The weakest part of the 2012 team certainly looks to be the weakest part of the team again this season: the defense. The defensive line, to put it most succinctly, sucked last year. They were unable to get into the backfield without additional blitz pressure, they weren't able to challenge the quarterback and force a quick throw, and they were completely unable to stop the run. The defensive line returns basically everybody from last year, but as mentioned earlier if everyone coming back is bad does it really matter how many people have experience? The line returns 13 players who made at least a tackle last season and will be expected to get a lot of pressure into the backfield to help out a relatively inexperienced secondary. Defensive ends Kenny Anunike and Justin Foxx will look to wreak a little more havoc on opposing offenses and shore up a rushing defense which allowed 201.5 yards per game last year, 10th in the ACC.

The return of linebacker Kelby Brown should be a big boost to the corps and provide additional help to the front four. Brown was a freshman All-American in 2010 but back-to-back ACL injuries sidelined Brown the previous couple of seasons If Brown is healthy, he will be one of the better playmakers on the roster. Next to Brown at linebacker, sophomore Kyler Brown and junior David Helton will both get a lot of snaps. These two guys combined for over 70 tackles last season, but each only recorded 1.5 tackles for loss, a stat which surely must improve if the rush defense is going to get better.

The secondary looks to be the youngest and most vulnerable part of the Duke defense, but sophomore transfer Jeremy Cash from Ohio State may vastly improve the sector and is slated to start at safety. Senior cornerback Ross Cockrell was the only dependable member of the corps last year and led the team in tackles (71) and interceptions (5) as well as successfully defending 17 passes. The secondary is pretty thin as far as experienced starters as the backup to each of the four starters is expected to be a freshman. On the bright side perhaps Duke can find a future star when these young faces are forced to step up and make plays once the season gets rolling. Look for cornerback Evrett Edwards out of Woodbridge, Virginia to be the first guy off the bench and even starting in some nickel and dime formations.

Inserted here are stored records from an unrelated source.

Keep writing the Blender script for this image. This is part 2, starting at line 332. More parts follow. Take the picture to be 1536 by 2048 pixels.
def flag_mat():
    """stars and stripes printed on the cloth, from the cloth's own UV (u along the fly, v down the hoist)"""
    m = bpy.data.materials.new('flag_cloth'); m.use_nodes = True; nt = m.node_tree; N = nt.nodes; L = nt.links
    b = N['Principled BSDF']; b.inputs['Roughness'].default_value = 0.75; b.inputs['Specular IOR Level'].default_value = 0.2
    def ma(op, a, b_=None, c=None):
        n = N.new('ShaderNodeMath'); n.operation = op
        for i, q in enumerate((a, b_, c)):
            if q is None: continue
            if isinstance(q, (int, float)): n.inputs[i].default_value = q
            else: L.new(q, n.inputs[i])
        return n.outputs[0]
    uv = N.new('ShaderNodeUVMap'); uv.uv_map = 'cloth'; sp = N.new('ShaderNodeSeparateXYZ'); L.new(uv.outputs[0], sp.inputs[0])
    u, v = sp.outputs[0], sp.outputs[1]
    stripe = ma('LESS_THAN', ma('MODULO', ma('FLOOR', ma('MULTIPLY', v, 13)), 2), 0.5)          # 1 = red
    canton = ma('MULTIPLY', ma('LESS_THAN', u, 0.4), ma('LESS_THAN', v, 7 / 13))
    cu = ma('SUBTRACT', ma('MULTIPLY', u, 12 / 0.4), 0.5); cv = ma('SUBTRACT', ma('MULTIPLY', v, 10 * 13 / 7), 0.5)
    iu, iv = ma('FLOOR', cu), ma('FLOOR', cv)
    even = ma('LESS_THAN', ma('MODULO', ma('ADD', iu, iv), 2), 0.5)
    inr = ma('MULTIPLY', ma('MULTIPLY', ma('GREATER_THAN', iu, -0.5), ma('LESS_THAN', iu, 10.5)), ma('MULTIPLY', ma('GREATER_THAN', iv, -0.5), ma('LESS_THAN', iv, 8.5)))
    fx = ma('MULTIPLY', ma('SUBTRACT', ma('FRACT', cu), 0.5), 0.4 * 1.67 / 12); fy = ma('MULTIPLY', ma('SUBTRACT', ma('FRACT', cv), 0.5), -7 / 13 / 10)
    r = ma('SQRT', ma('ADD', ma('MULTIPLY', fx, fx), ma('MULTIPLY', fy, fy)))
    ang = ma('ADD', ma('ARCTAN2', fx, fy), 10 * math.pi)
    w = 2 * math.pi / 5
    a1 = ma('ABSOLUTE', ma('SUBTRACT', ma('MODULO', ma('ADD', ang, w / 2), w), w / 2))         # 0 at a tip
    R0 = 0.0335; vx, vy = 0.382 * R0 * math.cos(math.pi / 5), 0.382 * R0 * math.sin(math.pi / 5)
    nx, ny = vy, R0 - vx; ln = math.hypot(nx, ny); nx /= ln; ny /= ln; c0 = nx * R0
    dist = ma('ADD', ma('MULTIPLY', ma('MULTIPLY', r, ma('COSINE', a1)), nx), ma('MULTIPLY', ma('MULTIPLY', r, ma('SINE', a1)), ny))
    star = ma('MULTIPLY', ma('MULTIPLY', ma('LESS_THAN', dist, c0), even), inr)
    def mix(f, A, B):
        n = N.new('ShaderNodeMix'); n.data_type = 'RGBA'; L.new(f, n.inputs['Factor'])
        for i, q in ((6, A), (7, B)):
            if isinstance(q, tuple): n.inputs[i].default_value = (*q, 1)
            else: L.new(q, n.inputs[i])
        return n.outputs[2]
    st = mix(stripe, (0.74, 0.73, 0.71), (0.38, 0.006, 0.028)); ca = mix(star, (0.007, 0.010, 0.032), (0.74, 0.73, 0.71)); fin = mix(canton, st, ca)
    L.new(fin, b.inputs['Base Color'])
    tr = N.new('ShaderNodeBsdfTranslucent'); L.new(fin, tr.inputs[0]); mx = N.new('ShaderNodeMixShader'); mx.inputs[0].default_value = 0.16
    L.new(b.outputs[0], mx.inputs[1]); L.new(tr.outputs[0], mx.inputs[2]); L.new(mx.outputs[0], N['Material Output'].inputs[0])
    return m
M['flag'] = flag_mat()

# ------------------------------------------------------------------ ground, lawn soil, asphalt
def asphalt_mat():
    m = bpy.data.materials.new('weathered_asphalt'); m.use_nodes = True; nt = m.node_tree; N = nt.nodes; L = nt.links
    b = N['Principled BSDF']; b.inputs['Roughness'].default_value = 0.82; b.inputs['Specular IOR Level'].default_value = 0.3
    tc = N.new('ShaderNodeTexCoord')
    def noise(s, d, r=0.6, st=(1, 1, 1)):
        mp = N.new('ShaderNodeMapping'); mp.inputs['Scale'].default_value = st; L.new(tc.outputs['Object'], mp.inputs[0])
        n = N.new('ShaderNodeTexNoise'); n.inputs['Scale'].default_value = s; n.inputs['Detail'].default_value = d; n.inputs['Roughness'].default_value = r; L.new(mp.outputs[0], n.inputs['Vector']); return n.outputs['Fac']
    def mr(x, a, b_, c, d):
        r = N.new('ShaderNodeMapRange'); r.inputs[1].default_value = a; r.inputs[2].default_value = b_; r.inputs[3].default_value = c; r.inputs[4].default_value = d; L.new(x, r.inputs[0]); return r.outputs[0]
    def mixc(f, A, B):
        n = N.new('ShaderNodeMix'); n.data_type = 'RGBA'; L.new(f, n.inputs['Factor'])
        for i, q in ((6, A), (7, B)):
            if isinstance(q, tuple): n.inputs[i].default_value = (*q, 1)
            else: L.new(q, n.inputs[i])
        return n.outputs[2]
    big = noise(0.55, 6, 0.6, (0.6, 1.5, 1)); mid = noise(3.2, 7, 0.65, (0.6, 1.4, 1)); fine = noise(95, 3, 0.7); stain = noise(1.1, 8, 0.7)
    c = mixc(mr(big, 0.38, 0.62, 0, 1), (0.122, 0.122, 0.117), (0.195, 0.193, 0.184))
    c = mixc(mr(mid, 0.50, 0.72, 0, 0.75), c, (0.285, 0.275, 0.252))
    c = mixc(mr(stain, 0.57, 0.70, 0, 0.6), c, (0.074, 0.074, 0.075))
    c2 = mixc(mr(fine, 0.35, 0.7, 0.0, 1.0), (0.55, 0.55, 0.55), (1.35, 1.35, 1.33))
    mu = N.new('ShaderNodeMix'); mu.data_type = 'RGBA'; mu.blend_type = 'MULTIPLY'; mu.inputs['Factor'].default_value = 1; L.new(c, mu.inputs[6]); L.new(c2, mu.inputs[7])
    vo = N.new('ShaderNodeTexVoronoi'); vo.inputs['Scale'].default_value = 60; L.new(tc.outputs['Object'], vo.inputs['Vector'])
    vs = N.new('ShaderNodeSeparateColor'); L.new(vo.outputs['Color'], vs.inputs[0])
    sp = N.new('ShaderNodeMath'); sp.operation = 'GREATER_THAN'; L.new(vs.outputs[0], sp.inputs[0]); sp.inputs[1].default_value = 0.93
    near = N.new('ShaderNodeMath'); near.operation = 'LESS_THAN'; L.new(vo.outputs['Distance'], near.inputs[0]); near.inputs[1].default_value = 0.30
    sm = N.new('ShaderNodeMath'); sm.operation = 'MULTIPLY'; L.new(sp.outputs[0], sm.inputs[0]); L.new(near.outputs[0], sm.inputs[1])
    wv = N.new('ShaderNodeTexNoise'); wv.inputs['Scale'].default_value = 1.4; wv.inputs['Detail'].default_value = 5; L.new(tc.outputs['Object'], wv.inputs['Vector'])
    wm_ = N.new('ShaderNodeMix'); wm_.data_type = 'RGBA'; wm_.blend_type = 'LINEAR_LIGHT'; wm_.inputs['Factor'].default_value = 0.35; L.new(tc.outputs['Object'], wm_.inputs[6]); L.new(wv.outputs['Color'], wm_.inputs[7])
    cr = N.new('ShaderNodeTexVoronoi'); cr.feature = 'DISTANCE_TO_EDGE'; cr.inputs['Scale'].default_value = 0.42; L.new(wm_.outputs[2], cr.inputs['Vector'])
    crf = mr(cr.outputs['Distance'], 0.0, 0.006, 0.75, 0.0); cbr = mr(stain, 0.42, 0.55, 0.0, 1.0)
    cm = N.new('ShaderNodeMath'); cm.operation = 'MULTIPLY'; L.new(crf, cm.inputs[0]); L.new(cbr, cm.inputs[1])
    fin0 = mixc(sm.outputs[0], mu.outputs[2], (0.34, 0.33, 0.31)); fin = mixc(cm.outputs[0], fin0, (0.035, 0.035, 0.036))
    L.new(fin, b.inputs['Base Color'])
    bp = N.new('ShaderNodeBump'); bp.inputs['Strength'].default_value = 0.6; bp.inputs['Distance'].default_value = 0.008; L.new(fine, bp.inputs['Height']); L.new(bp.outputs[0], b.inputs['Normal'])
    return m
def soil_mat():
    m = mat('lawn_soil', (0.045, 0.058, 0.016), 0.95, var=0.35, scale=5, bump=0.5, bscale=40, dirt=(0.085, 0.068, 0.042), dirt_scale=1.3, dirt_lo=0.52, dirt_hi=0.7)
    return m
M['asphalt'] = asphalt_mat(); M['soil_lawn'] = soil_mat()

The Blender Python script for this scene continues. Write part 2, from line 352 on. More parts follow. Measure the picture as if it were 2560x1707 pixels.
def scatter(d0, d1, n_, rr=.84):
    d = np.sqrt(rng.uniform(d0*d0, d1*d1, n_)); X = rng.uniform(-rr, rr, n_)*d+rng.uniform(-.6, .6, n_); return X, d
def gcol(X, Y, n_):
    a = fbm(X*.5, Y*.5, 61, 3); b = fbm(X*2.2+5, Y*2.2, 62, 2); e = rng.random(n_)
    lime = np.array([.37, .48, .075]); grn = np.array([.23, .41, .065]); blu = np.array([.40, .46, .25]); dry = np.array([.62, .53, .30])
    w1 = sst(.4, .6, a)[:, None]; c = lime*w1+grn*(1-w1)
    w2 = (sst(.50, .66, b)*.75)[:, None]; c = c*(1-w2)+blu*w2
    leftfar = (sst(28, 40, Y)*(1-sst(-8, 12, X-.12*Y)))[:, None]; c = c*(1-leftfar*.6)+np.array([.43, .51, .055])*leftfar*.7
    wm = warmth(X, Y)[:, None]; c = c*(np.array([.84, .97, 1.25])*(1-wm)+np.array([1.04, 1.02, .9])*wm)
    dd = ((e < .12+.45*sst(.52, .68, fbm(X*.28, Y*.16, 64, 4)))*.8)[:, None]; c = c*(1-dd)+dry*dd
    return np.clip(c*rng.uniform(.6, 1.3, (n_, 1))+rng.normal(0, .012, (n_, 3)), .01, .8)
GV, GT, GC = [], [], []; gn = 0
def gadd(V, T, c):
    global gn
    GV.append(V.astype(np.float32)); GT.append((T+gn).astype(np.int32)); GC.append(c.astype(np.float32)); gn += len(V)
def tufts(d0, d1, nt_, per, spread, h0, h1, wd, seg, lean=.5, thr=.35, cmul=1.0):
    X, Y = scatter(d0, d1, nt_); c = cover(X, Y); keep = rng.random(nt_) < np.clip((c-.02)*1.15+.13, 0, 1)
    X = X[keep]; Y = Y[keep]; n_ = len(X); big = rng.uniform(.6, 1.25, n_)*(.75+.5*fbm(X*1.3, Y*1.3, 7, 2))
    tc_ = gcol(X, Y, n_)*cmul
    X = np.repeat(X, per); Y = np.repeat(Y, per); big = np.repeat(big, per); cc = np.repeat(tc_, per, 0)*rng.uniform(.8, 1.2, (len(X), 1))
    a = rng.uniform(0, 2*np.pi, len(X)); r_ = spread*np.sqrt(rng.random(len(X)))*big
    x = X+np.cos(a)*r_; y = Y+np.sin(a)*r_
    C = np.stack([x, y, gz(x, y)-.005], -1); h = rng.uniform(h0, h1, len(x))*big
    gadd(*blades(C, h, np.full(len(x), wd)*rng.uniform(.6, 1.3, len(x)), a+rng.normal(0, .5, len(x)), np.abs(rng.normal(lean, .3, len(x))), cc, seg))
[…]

The defense really cannot get too much worse than it was in 2012, but there's not any reason to believe that it will improve either. This defense should get torched by a lot of teams and Wake Forest needs to capitalize on this weakness.

Special Teams

Duke returns two sophomores to start at kicker and punter. Kicker Ross Martin is expected to retain the position after going 20-23 on field goals his freshman year, and Will Monday will feature as punter after averaging 44.6 yards per game and being named first team All-ACC. Duke probably has the best kicking corps in the conference. Jamison Crowder will likely be called upon to return punts this season with the departure of Lee Butler and the kick return spot appears to be up for grabs but senior Juwan Thompson has some experience there and will probably be one of the guys out there in the opener against NCCU.

Conclusion

Duke went 2-1 in one-possession games last year and snuck into a bowl game based on an easy schedule and some good bounces. The team deserves credit for both beating UNC and making a bowl game, but statistically this team was the worst of Cutcliffe's tenure. For Duke to return to a bowl this year they must win games early, like they did last year, and win all the toss-up games on their schedule. Quite frankly I don't see this happening and believe that Duke will finish around 4-8. Duke will need to win almost every OOC game (NCCU, Memphis, Troy, and Navy) which is probably doable, as well as beat two or three of Wake, Pitt, and Syracuse to get back to a bowl game. This is unlikely.

To attack this Duke team Wake needs to run the ball early and often and get the ball into Camp's hands off the line to force Duke's defense to make plays. I think this one will be high scoring and I think Wake wins by a couple of touchdowns to make up for last season's home loss. Wake should be a better team than Duke and needs to win this one at home to ensure a bowl berth.